Fact or Fiction: Feds Can Seize Animals from Roadside “Amateur” Zoos

This is fact! The U.S. Department of Justice recently announced that forty-six lions, seven tigers, fifteen Ligers (lion and tiger hybrid), and a jaguar have been seized from the zoo featured in Netflix’s hugely popular series, “Tiger King: Murder, Mayhem, and Madness.” This show had more than a 64 million viewers in its first four weeks and ranked among the top most-watched shows on Netflix. Its eccentric characters were so unforgettable that a spin-off fictional series was created that will star Nicholas Cage as Joe Exotic – the now imprisoned “Tiger King”.

A civil petition filed by the U.S. Department of Justice in November 2020 accused Jeffrey Lowe and his wife Lauren Lowe, the current owners of the roadside zoo, of malnutrition and improper handling, causing deaths of animals. The Lowes acquired the animals in 2016 from Joseph Allen Maldonado-Passage, aka Joe Exotic, after he was sentenced to federal prison in Fort Worth, Texas, for 22 years. Joe Exotic was convicted for his participation in a murder-for-hire plot of big cat-loving rival, Carole Baskin, and wildlife law violations. The DOJ alleges that the couple has been actively involved in the illegal trade of endangered species and in treating these big cats inhumanly, which violates the Endangered Species Act (ESA).

Carole Baskin Image Source: newyorktimes.com

The allegedly illegal 33-acre private zoo in Thackerville, Oklahoma, named Tiger King Park, was inspected three times since December 2020 by the Department of Agriculture’s Animal and Plant Health Inspection Service.
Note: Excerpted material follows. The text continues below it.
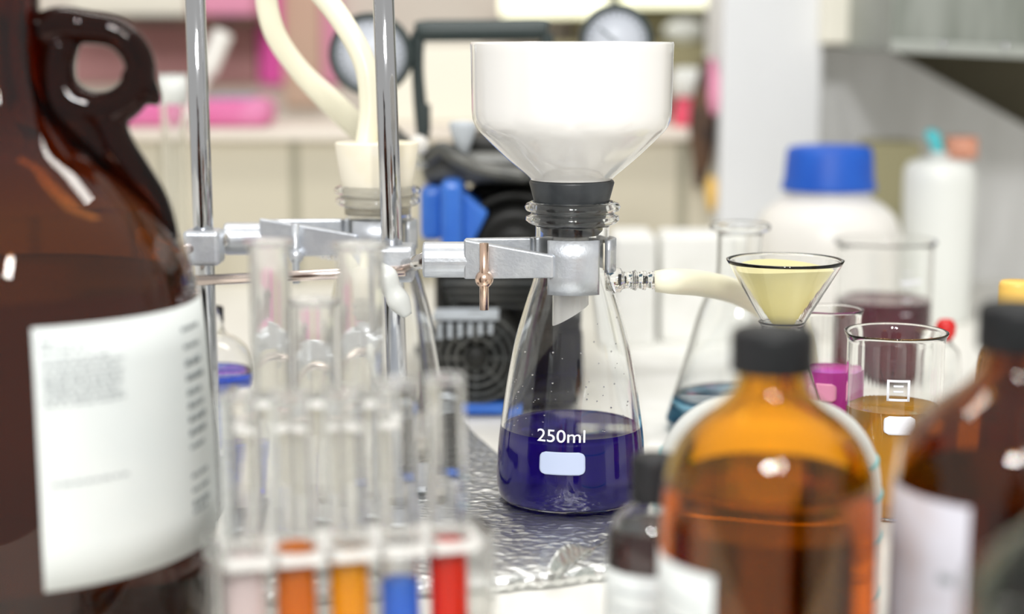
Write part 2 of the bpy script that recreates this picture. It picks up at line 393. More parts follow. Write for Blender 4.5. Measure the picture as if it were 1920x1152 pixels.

Multiple citations were issued to Jeff and Lauren Lowe to provide adequate safety and health conditions for the wildlife. The officials stated the Mr. and Mrs. Lowe were hostile during the inspections and even threatened to kill a wildlife official.

Image Source: nypost.com

During the inspections, the animals were found to be underweight and suffering from severe malnutrition due to a diet of only boneless chicken, which lacked essential nutrients. The animals were provided horse weight-gain supplement “Gleam & Gain,” which was improper for them. The official documents described visible damage to the animals, such as stunted growth, skin lesions, and neurological abnormalities.

The inspectors also mentioned several issues with sanitation, including rotting carcasses in cages, piles of dead animals, bones not disposed of correctly, animals covered with pests biting open wounds. The couple was also in contempt of a court order to hire a professional veterinarian to ensure the proper care and treatment of animals mandatory under the Animal Welfare Act.

Which Federal Laws Apply to the Tiger King Park?

The federal Animal Welfare Act is the only Federal law in the United States that regulates the treatment of live and deceased animals in research, exhibition, transport, and by dealers. The Endangered Species Act, enforced by U.S. Fish and Wildlife Service, protects species at high risk of extinction, both in the wild and in captivity. This law prohibits unlawful captivity, harm, or harassment of imperiled species. The big cats at Tiger King Park were protected under both laws. This law also prohibits exhibition of animals without a license and authorizes the government to remove the animals from dangerous conditions and to relocate them to a safe place.

What do you think? Should zoos like Tiger King Park be legal? Should they be more regulated?